**DATA EXTRACT:**
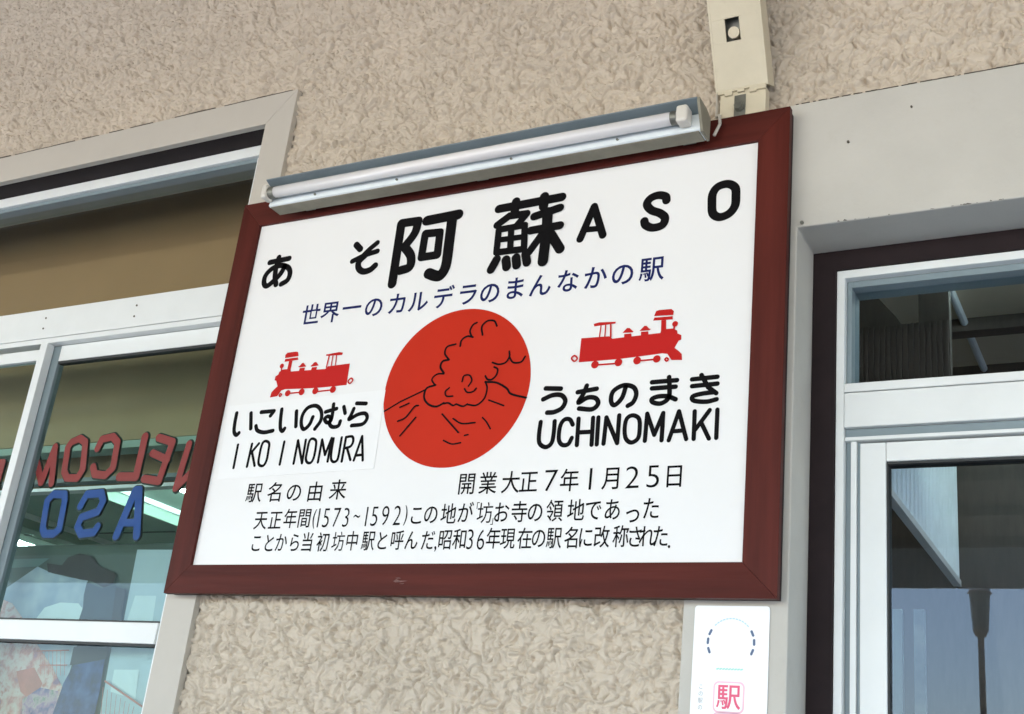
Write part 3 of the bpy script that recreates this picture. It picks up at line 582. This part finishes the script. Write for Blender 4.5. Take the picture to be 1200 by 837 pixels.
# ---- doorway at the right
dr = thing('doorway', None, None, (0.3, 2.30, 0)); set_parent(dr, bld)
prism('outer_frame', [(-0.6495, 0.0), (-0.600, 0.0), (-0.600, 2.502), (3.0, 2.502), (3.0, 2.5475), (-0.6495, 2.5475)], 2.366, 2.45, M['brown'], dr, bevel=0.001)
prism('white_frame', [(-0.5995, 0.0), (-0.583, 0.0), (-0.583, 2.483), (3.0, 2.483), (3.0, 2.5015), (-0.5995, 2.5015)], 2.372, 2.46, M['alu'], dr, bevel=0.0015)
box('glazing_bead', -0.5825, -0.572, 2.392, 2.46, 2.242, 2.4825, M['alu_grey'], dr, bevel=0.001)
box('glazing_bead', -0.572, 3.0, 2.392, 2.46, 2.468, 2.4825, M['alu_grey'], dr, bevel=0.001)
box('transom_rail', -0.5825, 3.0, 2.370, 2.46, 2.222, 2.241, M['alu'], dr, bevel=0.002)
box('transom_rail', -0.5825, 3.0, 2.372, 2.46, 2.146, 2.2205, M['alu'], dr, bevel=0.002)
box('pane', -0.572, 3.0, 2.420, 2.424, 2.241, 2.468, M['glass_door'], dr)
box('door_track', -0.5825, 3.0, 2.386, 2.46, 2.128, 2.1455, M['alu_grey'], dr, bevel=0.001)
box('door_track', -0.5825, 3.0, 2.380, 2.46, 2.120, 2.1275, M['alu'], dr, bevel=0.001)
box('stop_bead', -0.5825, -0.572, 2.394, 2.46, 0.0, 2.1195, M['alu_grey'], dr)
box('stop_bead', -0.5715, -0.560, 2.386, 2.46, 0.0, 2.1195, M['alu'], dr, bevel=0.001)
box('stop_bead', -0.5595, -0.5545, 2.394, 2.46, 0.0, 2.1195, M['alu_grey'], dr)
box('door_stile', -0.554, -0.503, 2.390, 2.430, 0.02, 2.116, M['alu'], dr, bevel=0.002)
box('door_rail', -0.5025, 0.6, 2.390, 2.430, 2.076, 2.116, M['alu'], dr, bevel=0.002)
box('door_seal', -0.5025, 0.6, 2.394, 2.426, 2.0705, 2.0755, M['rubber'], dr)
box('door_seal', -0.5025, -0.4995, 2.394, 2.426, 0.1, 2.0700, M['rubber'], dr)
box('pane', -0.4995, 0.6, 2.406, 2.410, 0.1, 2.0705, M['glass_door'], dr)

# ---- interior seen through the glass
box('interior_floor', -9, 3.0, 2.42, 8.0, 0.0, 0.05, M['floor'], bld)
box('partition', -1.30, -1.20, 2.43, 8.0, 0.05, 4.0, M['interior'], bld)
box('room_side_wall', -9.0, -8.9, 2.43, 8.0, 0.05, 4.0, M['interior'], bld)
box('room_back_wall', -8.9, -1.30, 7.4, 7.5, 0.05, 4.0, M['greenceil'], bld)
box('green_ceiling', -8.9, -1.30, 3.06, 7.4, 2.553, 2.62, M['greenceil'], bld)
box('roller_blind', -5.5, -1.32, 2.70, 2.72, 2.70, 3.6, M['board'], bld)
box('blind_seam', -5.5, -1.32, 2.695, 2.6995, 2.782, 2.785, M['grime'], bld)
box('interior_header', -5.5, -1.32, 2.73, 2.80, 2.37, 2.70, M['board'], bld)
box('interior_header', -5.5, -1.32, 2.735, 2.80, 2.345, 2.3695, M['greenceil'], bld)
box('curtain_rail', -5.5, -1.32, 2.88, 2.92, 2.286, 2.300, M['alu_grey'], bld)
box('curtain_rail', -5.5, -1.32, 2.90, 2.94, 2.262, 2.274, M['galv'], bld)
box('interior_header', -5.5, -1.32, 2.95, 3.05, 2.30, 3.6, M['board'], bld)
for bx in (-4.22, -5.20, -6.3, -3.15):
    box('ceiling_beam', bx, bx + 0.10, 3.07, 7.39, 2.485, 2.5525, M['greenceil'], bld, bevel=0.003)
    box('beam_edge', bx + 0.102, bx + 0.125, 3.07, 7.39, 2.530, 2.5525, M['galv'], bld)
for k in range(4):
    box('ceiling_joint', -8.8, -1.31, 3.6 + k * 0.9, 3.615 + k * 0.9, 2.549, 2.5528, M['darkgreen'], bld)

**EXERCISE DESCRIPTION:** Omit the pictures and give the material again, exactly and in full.

**ANSWER TO THE EXERCISE:**
Write part 3 of the bpy script that recreates this picture. It picks up at line 582. This part finishes the script. Write for Blender 4.5. Take the picture to be 1200 by 837 pixels.
# ---- doorway at the right
dr = thing('doorway', None, None, (0.3, 2.30, 0)); set_parent(dr, bld)
prism('outer_frame', [(-0.6495, 0.0), (-0.600, 0.0), (-0.600, 2.502), (3.0, 2.502), (3.0, 2.5475), (-0.6495, 2.5475)], 2.366, 2.45, M['brown'], dr, bevel=0.001)
prism('white_frame', [(-0.5995, 0.0), (-0.583, 0.0), (-0.583, 2.483), (3.0, 2.483), (3.0, 2.5015), (-0.5995, 2.5015)], 2.372, 2.46, M['alu'], dr, bevel=0.0015)
box('glazing_bead', -0.5825, -0.572, 2.392, 2.46, 2.242, 2.4825, M['alu_grey'], dr, bevel=0.001)
box('glazing_bead', -0.572, 3.0, 2.392, 2.46, 2.468, 2.4825, M['alu_grey'], dr, bevel=0.001)
box('transom_rail', -0.5825, 3.0, 2.370, 2.46, 2.222, 2.241, M['alu'], dr, bevel=0.002)
box('transom_rail', -0.5825, 3.0, 2.372, 2.46, 2.146, 2.2205, M['alu'], dr, bevel=0.002)
box('pane', -0.572, 3.0, 2.420, 2.424, 2.241, 2.468, M['glass_door'], dr)
box('door_track', -0.5825, 3.0, 2.386, 2.46, 2.128, 2.1455, M['alu_grey'], dr, bevel=0.001)
box('door_track', -0.5825, 3.0, 2.380, 2.46, 2.120, 2.1275, M['alu'], dr, bevel=0.001)
box('stop_bead', -0.5825, -0.572, 2.394, 2.46, 0.0, 2.1195, M['alu_grey'], dr)
box('stop_bead', -0.5715, -0.560, 2.386, 2.46, 0.0, 2.1195, M['alu'], dr, bevel=0.001)
box('stop_bead', -0.5595, -0.5545, 2.394, 2.46, 0.0, 2.1195, M['alu_grey'], dr)
box('door_stile', -0.554, -0.503, 2.390, 2.430, 0.02, 2.116, M['alu'], dr, bevel=0.002)
box('door_rail', -0.5025, 0.6, 2.390, 2.430, 2.076, 2.116, M['alu'], dr, bevel=0.002)
box('door_seal', -0.5025, 0.6, 2.394, 2.426, 2.0705, 2.0755, M['rubber'], dr)
box('door_seal', -0.5025, -0.4995, 2.394, 2.426, 0.1, 2.0700, M['rubber'], dr)
box('pane', -0.4995, 0.6, 2.406, 2.410, 0.1, 2.0705, M['glass_door'], dr)

# ---- interior seen through the glass
box('interior_floor', -9, 3.0, 2.42, 8.0, 0.0, 0.05, M['floor'], bld)
box('partition', -1.30, -1.20, 2.43, 8.0, 0.05, 4.0, M['interior'], bld)
box('room_side_wall', -9.0, -8.9, 2.43, 8.0, 0.05, 4.0, M['interior'], bld)
box('room_back_wall', -8.9, -1.30, 7.4, 7.5, 0.05, 4.0, M['greenceil'], bld)
box('green_ceiling', -8.9, -1.30, 3.06, 7.4, 2.553, 2.62, M['greenceil'], bld)
box('roller_blind', -5.5, -1.32, 2.70, 2.72, 2.70, 3.6, M['board'], bld)
box('blind_seam', -5.5, -1.32, 2.695, 2.6995, 2.782, 2.785, M['grime'], bld)
box('interior_header', -5.5, -1.32, 2.73, 2.80, 2.37, 2.70, M['board'], bld)
box('interior_header', -5.5, -1.32, 2.735, 2.80, 2.345, 2.3695, M['greenceil'], bld)
box('curtain_rail', -5.5, -1.32, 2.88, 2.92, 2.286, 2.300, M['alu_grey'], bld)
box('curtain_rail', -5.5, -1.32, 2.90, 2.94, 2.262, 2.274, M['galv'], bld)
box('interior_header', -5.5, -1.32, 2.95, 3.05, 2.30, 3.6, M['board'], bld)
for bx in (-4.22, -5.20, -6.3, -3.15):
    box('ceiling_beam', bx, bx + 0.10, 3.07, 7.39, 2.485, 2.5525, M['greenceil'], bld, bevel=0.003)
    box('beam_edge', bx + 0.102, bx + 0.125, 3.07, 7.39, 2.530, 2.5525, M['galv'], bld)
for k in range(4):
    box('ceiling_joint', -8.8, -1.31, 3.6 + k * 0.9, 3.615 + k * 0.9, 2.549, 2.5528, M['darkgreen'], bld)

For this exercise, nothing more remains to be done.